● Exercise details:
All of the material below is to be retyped exactly.
** start of Dataset content **
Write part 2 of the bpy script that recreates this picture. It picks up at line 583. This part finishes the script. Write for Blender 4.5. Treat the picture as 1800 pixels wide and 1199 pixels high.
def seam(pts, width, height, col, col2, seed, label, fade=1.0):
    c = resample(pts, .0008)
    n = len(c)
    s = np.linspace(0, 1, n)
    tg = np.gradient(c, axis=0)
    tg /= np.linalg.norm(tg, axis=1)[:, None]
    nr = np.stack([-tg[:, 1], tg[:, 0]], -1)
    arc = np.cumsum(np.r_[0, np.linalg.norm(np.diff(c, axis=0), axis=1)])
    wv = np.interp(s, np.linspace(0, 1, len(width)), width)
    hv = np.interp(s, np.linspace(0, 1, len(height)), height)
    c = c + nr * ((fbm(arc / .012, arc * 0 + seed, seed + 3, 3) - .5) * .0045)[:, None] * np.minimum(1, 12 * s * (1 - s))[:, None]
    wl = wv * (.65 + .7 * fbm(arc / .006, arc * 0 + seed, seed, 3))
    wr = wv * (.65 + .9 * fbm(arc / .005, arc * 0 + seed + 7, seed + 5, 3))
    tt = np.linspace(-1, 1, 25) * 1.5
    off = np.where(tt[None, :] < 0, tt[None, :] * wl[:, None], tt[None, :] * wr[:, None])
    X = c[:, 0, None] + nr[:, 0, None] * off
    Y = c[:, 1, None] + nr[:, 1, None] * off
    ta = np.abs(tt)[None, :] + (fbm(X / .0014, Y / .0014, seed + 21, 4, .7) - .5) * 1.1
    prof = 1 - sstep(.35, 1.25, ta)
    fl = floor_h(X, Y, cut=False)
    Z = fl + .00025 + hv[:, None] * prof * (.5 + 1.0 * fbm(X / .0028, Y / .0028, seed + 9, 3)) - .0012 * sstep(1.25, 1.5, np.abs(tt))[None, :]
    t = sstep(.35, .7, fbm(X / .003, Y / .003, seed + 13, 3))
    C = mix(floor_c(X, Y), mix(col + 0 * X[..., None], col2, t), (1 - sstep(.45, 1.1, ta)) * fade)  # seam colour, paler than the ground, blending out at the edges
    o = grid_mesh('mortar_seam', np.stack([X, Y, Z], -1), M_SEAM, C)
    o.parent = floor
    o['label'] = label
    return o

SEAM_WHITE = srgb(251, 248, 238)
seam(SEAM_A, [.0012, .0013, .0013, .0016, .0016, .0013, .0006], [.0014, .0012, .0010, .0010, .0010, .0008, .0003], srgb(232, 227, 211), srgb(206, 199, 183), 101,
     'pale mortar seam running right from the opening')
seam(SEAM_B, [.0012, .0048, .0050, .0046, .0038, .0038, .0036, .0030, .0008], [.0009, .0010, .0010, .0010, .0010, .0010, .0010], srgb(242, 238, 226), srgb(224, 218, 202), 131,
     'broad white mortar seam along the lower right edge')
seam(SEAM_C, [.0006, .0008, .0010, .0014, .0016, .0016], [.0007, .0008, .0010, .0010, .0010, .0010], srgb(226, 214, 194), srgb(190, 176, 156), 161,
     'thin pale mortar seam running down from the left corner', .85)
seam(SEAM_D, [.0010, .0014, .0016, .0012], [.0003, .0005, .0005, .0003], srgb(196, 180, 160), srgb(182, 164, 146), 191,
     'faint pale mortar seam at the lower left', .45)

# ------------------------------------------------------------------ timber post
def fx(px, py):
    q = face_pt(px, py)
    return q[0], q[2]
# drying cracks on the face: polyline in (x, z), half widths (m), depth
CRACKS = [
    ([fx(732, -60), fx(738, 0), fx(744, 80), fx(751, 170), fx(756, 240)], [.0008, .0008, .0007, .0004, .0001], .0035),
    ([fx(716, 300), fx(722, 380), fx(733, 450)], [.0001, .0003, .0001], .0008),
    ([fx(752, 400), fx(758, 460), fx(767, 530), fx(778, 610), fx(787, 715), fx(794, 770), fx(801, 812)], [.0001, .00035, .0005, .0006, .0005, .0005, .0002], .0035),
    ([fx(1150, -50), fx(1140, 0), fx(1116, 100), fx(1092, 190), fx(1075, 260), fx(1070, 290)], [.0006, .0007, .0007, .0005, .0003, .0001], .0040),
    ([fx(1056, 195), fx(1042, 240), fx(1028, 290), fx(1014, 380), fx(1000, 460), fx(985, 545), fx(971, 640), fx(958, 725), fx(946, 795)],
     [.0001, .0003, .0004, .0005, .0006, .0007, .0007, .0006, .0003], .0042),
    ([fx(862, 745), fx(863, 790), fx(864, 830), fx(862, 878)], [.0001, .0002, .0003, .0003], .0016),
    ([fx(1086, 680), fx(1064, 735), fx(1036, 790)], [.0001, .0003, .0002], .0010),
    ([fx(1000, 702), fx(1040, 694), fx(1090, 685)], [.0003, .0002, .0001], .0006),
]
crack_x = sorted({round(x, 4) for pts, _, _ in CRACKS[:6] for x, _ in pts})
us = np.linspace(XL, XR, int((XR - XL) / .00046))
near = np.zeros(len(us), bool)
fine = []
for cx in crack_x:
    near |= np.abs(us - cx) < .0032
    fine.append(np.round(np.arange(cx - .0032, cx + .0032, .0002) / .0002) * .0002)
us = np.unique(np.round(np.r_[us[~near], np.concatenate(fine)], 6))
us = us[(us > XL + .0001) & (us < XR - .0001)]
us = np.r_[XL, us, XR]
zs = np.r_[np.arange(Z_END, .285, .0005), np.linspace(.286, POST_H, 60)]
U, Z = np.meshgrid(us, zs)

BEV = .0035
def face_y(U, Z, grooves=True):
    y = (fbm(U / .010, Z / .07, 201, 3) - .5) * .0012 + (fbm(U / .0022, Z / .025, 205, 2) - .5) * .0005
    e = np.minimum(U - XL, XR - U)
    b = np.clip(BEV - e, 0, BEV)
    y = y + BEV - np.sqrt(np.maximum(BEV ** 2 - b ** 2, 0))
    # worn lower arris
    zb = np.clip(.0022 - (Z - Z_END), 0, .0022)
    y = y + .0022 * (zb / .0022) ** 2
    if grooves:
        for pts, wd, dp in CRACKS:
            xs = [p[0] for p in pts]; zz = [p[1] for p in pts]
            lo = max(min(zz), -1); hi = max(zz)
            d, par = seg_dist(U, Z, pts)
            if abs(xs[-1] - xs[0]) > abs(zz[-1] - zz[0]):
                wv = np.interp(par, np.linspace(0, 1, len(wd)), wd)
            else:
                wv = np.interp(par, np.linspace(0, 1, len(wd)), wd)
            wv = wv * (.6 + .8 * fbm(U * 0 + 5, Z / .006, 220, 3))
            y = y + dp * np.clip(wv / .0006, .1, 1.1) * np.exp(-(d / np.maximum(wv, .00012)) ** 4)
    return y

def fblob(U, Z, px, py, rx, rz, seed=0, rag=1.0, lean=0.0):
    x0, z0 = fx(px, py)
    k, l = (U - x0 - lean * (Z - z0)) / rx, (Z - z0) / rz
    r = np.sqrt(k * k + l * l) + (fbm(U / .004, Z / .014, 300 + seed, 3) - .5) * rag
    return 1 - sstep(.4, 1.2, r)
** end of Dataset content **
● Response to this task:
Write part 2 of the bpy script that recreates this picture. It picks up at line 583. This part finishes the script. Write for Blender 4.5. Treat the picture as 1800 pixels wide and 1199 pixels high.
def seam(pts, width, height, col, col2, seed, label, fade=1.0):
    c = resample(pts, .0008)
    n = len(c)
    s = np.linspace(0, 1, n)
    tg = np.gradient(c, axis=0)
    tg /= np.linalg.norm(tg, axis=1)[:, None]
    nr = np.stack([-tg[:, 1], tg[:, 0]], -1)
    arc = np.cumsum(np.r_[0, np.linalg.norm(np.diff(c, axis=0), axis=1)])
    wv = np.interp(s, np.linspace(0, 1, len(width)), width)
    hv = np.interp(s, np.linspace(0, 1, len(height)), height)
    c = c + nr * ((fbm(arc / .012, arc * 0 + seed, seed + 3, 3) - .5) * .0045)[:, None] * np.minimum(1, 12 * s * (1 - s))[:, None]
    wl = wv * (.65 + .7 * fbm(arc / .006, arc * 0 + seed, seed, 3))
    wr = wv * (.65 + .9 * fbm(arc / .005, arc * 0 + seed + 7, seed + 5, 3))
    tt = np.linspace(-1, 1, 25) * 1.5
    off = np.where(tt[None, :] < 0, tt[None, :] * wl[:, None], tt[None, :] * wr[:, None])
    X = c[:, 0, None] + nr[:, 0, None] * off
    Y = c[:, 1, None] + nr[:, 1, None] * off
    ta = np.abs(tt)[None, :] + (fbm(X / .0014, Y / .0014, seed + 21, 4, .7) - .5) * 1.1
    prof = 1 - sstep(.35, 1.25, ta)
    fl = floor_h(X, Y, cut=False)
    Z = fl + .00025 + hv[:, None] * prof * (.5 + 1.0 * fbm(X / .0028, Y / .0028, seed + 9, 3)) - .0012 * sstep(1.25, 1.5, np.abs(tt))[None, :]
    t = sstep(.35, .7, fbm(X / .003, Y / .003, seed + 13, 3))
    C = mix(floor_c(X, Y), mix(col + 0 * X[..., None], col2, t), (1 - sstep(.45, 1.1, ta)) * fade)  # seam colour, paler than the ground, blending out at the edges
    o = grid_mesh('mortar_seam', np.stack([X, Y, Z], -1), M_SEAM, C)
    o.parent = floor
    o['label'] = label
    return o

SEAM_WHITE = srgb(251, 248, 238)
seam(SEAM_A, [.0012, .0013, .0013, .0016, .0016, .0013, .0006], [.0014, .0012, .0010, .0010, .0010, .0008, .0003], srgb(232, 227, 211), srgb(206, 199, 183), 101,
     'pale mortar seam running right from the opening')
seam(SEAM_B, [.0012, .0048, .0050, .0046, .0038, .0038, .0036, .0030, .0008], [.0009, .0010, .0010, .0010, .0010, .0010, .0010], srgb(242, 238, 226), srgb(224, 218, 202), 131,
     'broad white mortar seam along the lower right edge')
seam(SEAM_C, [.0006, .0008, .0010, .0014, .0016, .0016], [.0007, .0008, .0010, .0010, .0010, .0010], srgb(226, 214, 194), srgb(190, 176, 156), 161,
     'thin pale mortar seam running down from the left corner', .85)
seam(SEAM_D, [.0010, .0014, .0016, .0012], [.0003, .0005, .0005, .0003], srgb(196, 180, 160), srgb(182, 164, 146), 191,
     'faint pale mortar seam at the lower left', .45)

# ------------------------------------------------------------------ timber post
def fx(px, py):
    q = face_pt(px, py)
    return q[0], q[2]
# drying cracks on the face: polyline in (x, z), half widths (m), depth
CRACKS = [
    ([fx(732, -60), fx(738, 0), fx(744, 80), fx(751, 170), fx(756, 240)], [.0008, .0008, .0007, .0004, .0001], .0035),
    ([fx(716, 300), fx(722, 380), fx(733, 450)], [.0001, .0003, .0001], .0008),
    ([fx(752, 400), fx(758, 460), fx(767, 530), fx(778, 610), fx(787, 715), fx(794, 770), fx(801, 812)], [.0001, .00035, .0005, .0006, .0005, .0005, .0002], .0035),
    ([fx(1150, -50), fx(1140, 0), fx(1116, 100), fx(1092, 190), fx(1075, 260), fx(1070, 290)], [.0006, .0007, .0007, .0005, .0003, .0001], .0040),
    ([fx(1056, 195), fx(1042, 240), fx(1028, 290), fx(1014, 380), fx(1000, 460), fx(985, 545), fx(971, 640), fx(958, 725), fx(946, 795)],
     [.0001, .0003, .0004, .0005, .0006, .0007, .0007, .0006, .0003], .0042),
    ([fx(862, 745), fx(863, 790), fx(864, 830), fx(862, 878)], [.0001, .0002, .0003, .0003], .0016),
    ([fx(1086, 680), fx(1064, 735), fx(1036, 790)], [.0001, .0003, .0002], .0010),
    ([fx(1000, 702), fx(1040, 694), fx(1090, 685)], [.0003, .0002, .0001], .0006),
]
crack_x = sorted({round(x, 4) for pts, _, _ in CRACKS[:6] for x, _ in pts})
us = np.linspace(XL, XR, int((XR - XL) / .00046))
near = np.zeros(len(us), bool)
fine = []
for cx in crack_x:
    near |= np.abs(us - cx) < .0032
    fine.append(np.round(np.arange(cx - .0032, cx + .0032, .0002) / .0002) * .0002)
us = np.unique(np.round(np.r_[us[~near], np.concatenate(fine)], 6))
us = us[(us > XL + .0001) & (us < XR - .0001)]
us = np.r_[XL, us, XR]
zs = np.r_[np.arange(Z_END, .285, .0005), np.linspace(.286, POST_H, 60)]
U, Z = np.meshgrid(us, zs)

BEV = .0035
def face_y(U, Z, grooves=True):
    y = (fbm(U / .010, Z / .07, 201, 3) - .5) * .0012 + (fbm(U / .0022, Z / .025, 205, 2) - .5) * .0005
    e = np.minimum(U - XL, XR - U)
    b = np.clip(BEV - e, 0, BEV)
    y = y + BEV - np.sqrt(np.maximum(BEV ** 2 - b ** 2, 0))
    # worn lower arris
    zb = np.clip(.0022 - (Z - Z_END), 0, .0022)
    y = y + .0022 * (zb / .0022) ** 2
    if grooves:
        for pts, wd, dp in CRACKS:
            xs = [p[0] for p in pts]; zz = [p[1] for p in pts]
            lo = max(min(zz), -1); hi = max(zz)
            d, par = seg_dist(U, Z, pts)
            if abs(xs[-1] - xs[0]) > abs(zz[-1] - zz[0]):
                wv = np.interp(par, np.linspace(0, 1, len(wd)), wd)
            else:
                wv = np.interp(par, np.linspace(0, 1, len(wd)), wd)
            wv = wv * (.6 + .8 * fbm(U * 0 + 5, Z / .006, 220, 3))
            y = y + dp * np.clip(wv / .0006, .1, 1.1) * np.exp(-(d / np.maximum(wv, .00012)) ** 4)
    return y

def fblob(U, Z, px, py, rx, rz, seed=0, rag=1.0, lean=0.0):
    x0, z0 = fx(px, py)
    k, l = (U - x0 - lean * (Z - z0)) / rx, (Z - z0) / rz
    r = np.sqrt(k * k + l * l) + (fbm(U / .004, Z / .014, 300 + seed, 3) - .5) * rag
    return 1 - sstep(.4, 1.2, r)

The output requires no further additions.